| By Jeff Winkler Thought that new car was expensive now?
Wait till the Department of Transportation implements its latest
plan to protect Americans from themselves.
Last week, the department announced regulations that would require
all new vehicles to install video cameras on their back bumpers. The
idea is to make backing up safer, and it’s not optional. “To meet
the requirements of the proposed rule,” reads a DOT release, “10
percent of new vehicles must comply by Sept. 2012, 40 percent by
Sept. 2013 and 100 percent by Sept. 2014.”
Three years ago, Congress passed the Cameron Gulbransen Kids
Transportation Safety Act, named after a Connecticut toddler whose
father backed over him in the driveway.
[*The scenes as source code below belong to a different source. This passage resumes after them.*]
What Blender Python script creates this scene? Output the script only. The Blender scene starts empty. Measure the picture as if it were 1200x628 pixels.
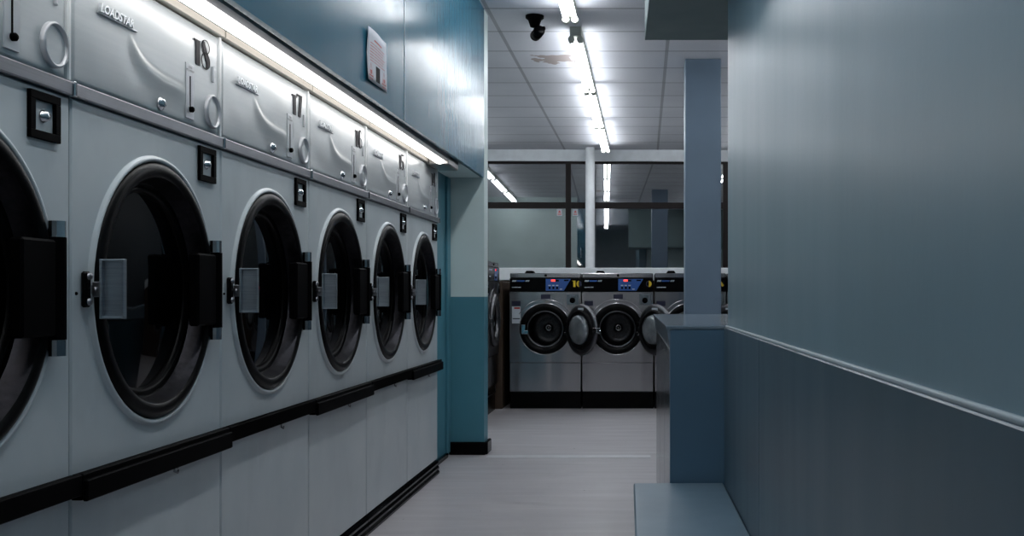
import bpy, math, random
from mathutils import Vector, Matrix
random.seed(7)
sc = bpy.context.scene
COL = sc.collection
PI = math.pi

# ------------------------------------------------------------------ helpers
def lin(c):
    out = []
    for v in c:
        v /= 255.0
        out.append(v/12.92 if v <= 0.04045 else ((v+0.055)/1.055)**2.4)
    return (*out, 1.0)

class MB:
    """collects shapes and links them as ONE mesh object"""
    def __init__(s): s.v = []; s.f = []; s.sm = []
    def add(s, vs, fs, smooth=False):
        n = len(s.v); s.v += [tuple(p) for p in vs]
        for f in fs: s.f.append([i+n for i in f]); s.sm.append(smooth)
        return s
    def box(s, x0, x1, y0, y1, z0, z1):
        vs = [(x0,y0,z0),(x1,y0,z0),(x1,y1,z0),(x0,y1,z0),(x0,y0,z1),(x1,y0,z1),(x1,y1,z1),(x0,y1,z1)]
        return s.add(vs, [(0,3,2,1),(4,5,6,7),(0,1,5,4),(1,2,6,5),(2,3,7,6),(3,0,4,7)])
    def rbox(s, x0, x1, y0, y1, z0, z1, b=0.004):
        """box with chamfered edges (all twelve)"""
        b = min(b, (x1-x0)*.45, (y1-y0)*.45, (z1-z0)*.45)
        xs, ys, zs = (x0,x1), (y0,y1), (z0,z1)
        vs = []; idx = {}
        for i in (0,1):
            for j in (0,1):
                for k in (0,1):
                    sx, sy, sz = (1,-1)[i]*b, (1,-1)[j]*b, (1,-1)[k]*b
                    for a, p in enumerate(((xs[i],ys[j]+sy,zs[k]+sz),(xs[i]+sx,ys[j],zs[k]+sz),(xs[i]+sx,ys[j]+sy,zs[k]))):
                        idx[i,j,k,a] = len(vs); vs.append(p)
        I = idx; fs = []
        for i in (0,1): fs.append([I[i,0,0,0],I[i,1,0,0],I[i,1,1,0],I[i,0,1,0]])
        for j in (0,1): fs.append([I[0,j,0,1],I[1,j,0,1],I[1,j,1,1],I[0,j,1,1]])
        for k in (0,1): fs.append([I[0,0,k,2],I[1,0,k,2],I[1,1,k,2],I[0,1,k,2]])
        for i in (0,1):
            for j in (0,1): fs.append([I[i,j,0,0],I[i,j,1,0],I[i,j,1,1],I[i,j,0,1]])
        for i in (0,1):
            for k in (0,1): fs.append([I[i,0,k,0],I[i,1,k,0],I[i,1,k,2],I[i,0,k,2]])
        for j in (0,1):
            for k in (0,1): fs.append([I[0,j,k,1],I[1,j,k,1],I[1,j,k,2],I[0,j,k,2]])
        for i in (0,1):
            for j in (0,1):
                for k in (0,1): fs.append([I[i,j,k,0],I[i,j,k,1],I[i,j,k,2]])
        return s.add(vs, fs)
    def prism(s, pts, fn, d0, d1):
        """polygon pts in 2-D, fn(a, b, d) -> xyz, extruded d0..d1"""
        n = len(pts)
        vs = [fn(a,b,d0) for a,b in pts] + [fn(a,b,d1) for a,b in pts]
        fs = [list(range(n))[::-1], [n+i for i in range(n)]] + [(i,(i+1)%n,n+(i+1)%n,n+i) for i in range(n)]
        return s.add(vs, fs)
    def lathe(s, prof, c, ax, seg=48, smooth=True, close=False):
        """profile (radius, height along axis); ax one of +x -y +y +z -z"""
        ax3, e1, e2 = {'+x':((1,0,0),(0,1,0),(0,0,1)), '-y':((0,-1,0),(1,0,0),(0,0,1)), '+y':((0,1,0),(0,0,1),(1,0,0)),
                       '+z':((0,0,1),(1,0,0),(0,1,0)), '-z':((0,0,-1),(0,1,0),(1,0,0))}[ax]
        A, E, F, C = Vector(ax3), Vector(e1), Vector(e2), Vector(c)
        vs = []; fs = []; n = len(prof)
        for r, h in prof:
            for k in range(seg):
                t = 2*PI*k/seg
                vs.append(C + A*h + (E*math.cos(t)+F*math.sin(t))*r)
        rng = range(n if close else n-1)
        for i in rng:
            a, b = i*seg, ((i+1)%n)*seg
            for k in range(seg):
                k2 = (k+1)%seg
                fs.append((a+k, a+k2, b+k2, b+k))
        s.add(vs, fs, smooth)
        return s
    def disc(s, r, c, ax, seg=48):
        n0 = len(s.v)
        s.lathe([(r,0),(r*.0001,0)], c, ax, seg, False)
        return s
    def cyl(s, r, h0, h1, c, ax, seg=24, bev=0.0):
        if bev: p = [(1e-4,h0),(r,h0),(r,h1-bev),(r-bev,h1),(1e-4,h1)]
        else: p = [(1e-4,h0),(r,h0),(r,h1),(1e-4,h1)]
        return s.lathe(p, c, ax, seg, False)
    def tube(s, pts, r, seg=10):
        pts = [Vector(p) for p in pts]; vs = []; fs = []
        up = Vector((0,0,1)); n = len(pts)
        for i, p in enumerate(pts):
            d = (pts[min(i+1,n-1)]-pts[max(i-1,0)]).normalized()
            u = up if abs(d.z) < .9 else Vector((1,0,0))
            a = d.cross(u).normalized(); b = a.cross(d)
            for k in range(seg):
                t = 2*PI*k/seg; vs.append(p+(a*math.cos(t)+b*math.sin(t))*r)
        for i in range(n-1):
            for k in range(seg):
                k2 = (k+1)%seg; fs.append((i*seg+k, i*seg+k2, (i+1)*seg+k2, (i+1)*seg+k))
        fs.append(list(range(seg))[::-1]); fs.append([(n-1)*seg+k for k in range(seg)])
        return s.add(vs, fs, True)
    def mesh(s, name, m):
        me = bpy.data.meshes.new(name); me.from_pydata(s.v, [], s.f)
        me.polygons.foreach_set('use_smooth', s.sm)
        import bmesh
        bm = bmesh.new(); bm.from_mesh(me); bmesh.ops.recalc_face_normals(bm, faces=bm.faces); bm.to_mesh(me); bm.free()
        me.materials.append(m); me.update()
        return me
    def build(s, name, m, parent=None, loc=(0,0,0)):
        o = bpy.data.objects.new(name, s.mesh(name, m)); COL.objects.link(o); o.location = loc
        if parent: o.parent = parent
        return o

def thing(name, label, cat, loc=(0,0,0), rz=0, group=None):
    o = bpy.data.objects.new(name, None); COL.objects.link(o)
    o.empty_display_size = .05
    o.location = loc; o.rotation_euler = (0,0,rz); return tag(o, label, cat, group)
def tag(o, label, cat, group=None):
    o['label'] = label; o['category'] = cat
    if group: o['group'] = group
    return o
def struct(name, mb, m, parent=None, loc=(0,0,0), rz=0):
    o = mb.build(name, m, parent, loc)
    if not parent: o['kind'] = 'structure'; o.rotation_euler = (0,0,rz)
    return o
def copy_tree(o, parent=None):
    c = o.copy(); COL.objects.link(c)
    if parent: c.parent = parent
    for ch in list(o.children): copy_tree(ch, c)
    return c

def text_mesh(name, txt, size, mat4, m, extrude=0.0, align='LEFT', shear=0.0, bold=0.0, sx=1.0):
    cu = bpy.data.curves.new(name, 'FONT'); cu.body = txt; cu.size = size; cu.extrude = extrude
    cu.align_x = align; cu.shear = shear; cu.offset = bold; cu.resolution_u = 3
    o = bpy.data.objects.new(name, cu); COL.objects.link(o)
    bpy.context.view_layer.update()
    me = bpy.data.meshes.new_from_object(o.evaluated_get(bpy.context.evaluated_depsgraph_get()))
    COL.objects.unlink(o); bpy.data.objects.remove(o)
    me.transform(mat4 @ Matrix.Diagonal((sx,1,1,1)))
    me.materials.clear(); me.materials.append(m); me.name = name
    return me
def link_mesh(name, me, parent, loc=(0,0,0)):
    o = bpy.data.objects.new(name, me); COL.objects.link(o); o.parent = parent; o.location = loc; return o
# text on a wall facing +x: reading direction +y, up z
FACE_PX = Matrix(((0,0,1,0),(1,0,0,0),(0,1,0,0),(0,0,0,1)))
# text on a face facing -y: reading +x, up z
FACE_NY = Matrix(((1,0,0,0),(0,0,-1,0),(0,1,0,0),(0,0,0,1)))

# ------------------------------------------------------------------ materials
class NT:
    def __init__(s, name):
        s.m = bpy.data.materials.new(name); s.m.use_nodes = True
        s.t = s.m.node_tree; s.b = s.t.nodes['Principled BSDF']; s.out = s.t.nodes['Material Output']
    def n(s, typ, **kw):
        nd = s.t.nodes.new(typ)
        for k, v in kw.items(): setattr(nd, k, v)
        return nd
    def l(s, a, b): s.t.links.new(a, b)
    def coords(s, scale=(1,1,1), loc=(0,0,0)):
        g = s.n('ShaderNodeNewGeometry'); mp = s.n('ShaderNodeMapping')
        mp.inputs['Scale'].default_value = scale; mp.inputs['Location'].default_value = loc
        s.l(g.outputs['Position'], mp.inputs['Vector']); return mp.outputs[0]
    def noise(s, scale, vec=None, detail=3, rough=.5):
        nd = s.n('ShaderNodeTexNoise'); nd.inputs['Scale'].default_value = scale
        nd.inputs['Detail'].default_value = detail; nd.inputs['Roughness'].default_value = rough
        if vec is not None: s.l(vec, nd.inputs['Vector'])
        return nd.outputs['Fac']
    def ramp(s, fac, stops):
        r = s.n('ShaderNodeValToRGB'); e = r.color_ramp.elements
        e[0].position, e[0].color = stops[0]; e[1].position, e[1].color = stops[1]
        for p, c in stops[2:]:
            x = e.new(p); x.color = c
        s.l(fac, r.inputs[0]); return r.outputs[0]
    def mathn(s, op, a, b=None):
        nd = s.n('ShaderNodeMath', operation=op)
        for i, v in enumerate((a, b)):
            if v is None: continue
            if isinstance(v, (int, float)): nd.inputs[i].default_value = v
            else: s.l(v, nd.inputs[i])
        return nd.outputs[0]
    def mix(s, fac, a, b):
        nd = s.n('ShaderNodeMix', data_type='RGBA')
        for i, v in ((0,fac),(6,a),(7,b)):
            if isinstance(v, (int, float)): nd.inputs[i].default_value = v
            elif isinstance(v, tuple): nd.inputs[i].default_value = v
            else: s.l(v, nd.inputs[i])
        return nd.outputs[2]
    def bump(s, h, strength, dist=.01, prev=None):
        b = s.n('ShaderNodeBump'); b.inputs['Strength'].default_value = strength; b.inputs['Distance'].default_value = dist
        s.l(h, b.inputs['Height'])
        if prev is not None: s.l(prev, b.inputs['Normal'])
        s.l(b.outputs[0], s.b.inputs['Normal']); return b.outputs[0]
    def set(s, color=None, rough=None, metal=None, spec=None, ior=None, coat=None):
        I = s.b.inputs
        if color is not None: I['Base Color'].default_value = lin(color) if max(color[:3]) > 1.0 or len(color) == 3 else color
        if rough is not None: I['Roughness'].default_value = rough
        if metal is not None: I['Metallic'].default_value = metal
        if spec is not None: I['Specular IOR Level'].default_value = spec
        if ior is not None: I['IOR'].default_value = ior
        if coat is not None: I['Coat Weight'].default_value = coat; I['Coat Roughness'].default_value = .15
        return s

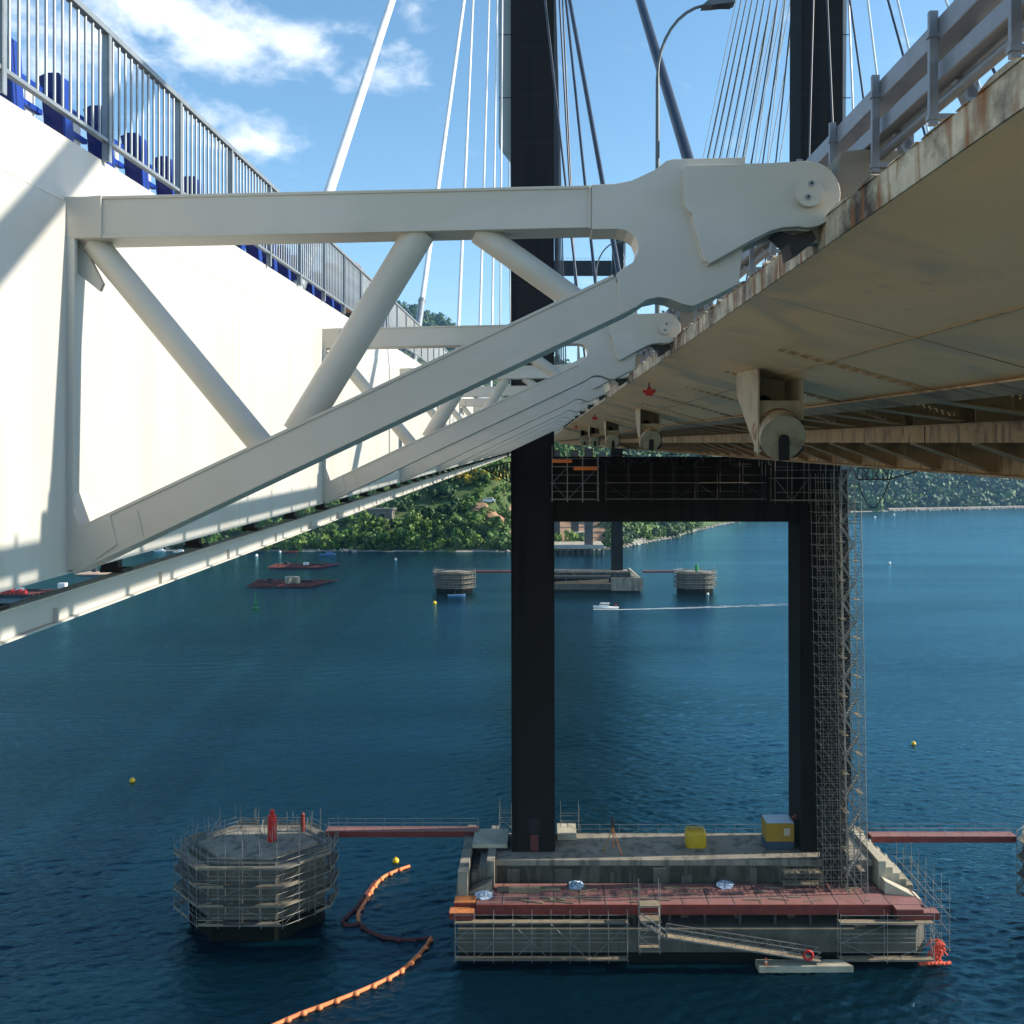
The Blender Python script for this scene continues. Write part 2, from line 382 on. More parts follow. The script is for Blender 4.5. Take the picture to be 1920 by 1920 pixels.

Video cameras are one
consequence of the law. According to a spokesman for Ford, the
cameras will cost consumers up to $400 apiece. The total cost of
equipping the country’s vehicles could reach $2.7 billion.
Horrible and newsworthy exceptions notwithstanding, relatively few
Americans are killed by vehicles moving in reverse. According to the
National Highway Transportation Safety Administration, there are
about 292 deaths per year as a result of back-over accidents, 228 of
which involve non-commercial vehicles.
By comparison, in 2007 nearly three times as many infants died of
accidental suffocation in bed. Accidental drowning deaths amounted
to more than 3,400. Well over 1,000 Americans died from falling down
stairs. In a dangerous world, getting backed over by a car barely
rates.
Yet, as Peter Van Doren of the libertarian Cato Institute points
out, the Department of Transportation didn’t have much choice but to
act. “The low-hanging fruit of auto safety were picked off years
ago, so now we’re into diminishing, high-hanging fruit where the
cost per life saved is $12 to $20 million dollars rather than $5 or
$6 million,” he says. “If you’re a politician do you win votes by
telling people that the problems they bring to you are their fault?”
* * * * *
I thoroughly agree with Mister Winkler. I never liked the idea of
the air bags being forced on us. I use my seat belts 100% of the
time, always. - I'm a believer because seat belts saved my life.
Twice. I don't need a damn airbag exploding in my face and driving
my shattered glasses into my eyes.
Now we're going to have a mandatory rear view video camera? And I
need that because: Whenever I go to my car in the garage or a
parking spot, I do NOT look
behind it to be sure there's nothing that would harm the car or be
harmed by the car when I back out? I don't even have any kids to
back over, don't I get a break for that?
If I absolutely HAVE to have a rear view video system in my next
vehicle, I want it to do something interesting, like control a 40mm
automatic cannon for deterring tailgaters.

Maybe that'll restore some badly needed civility to our roads.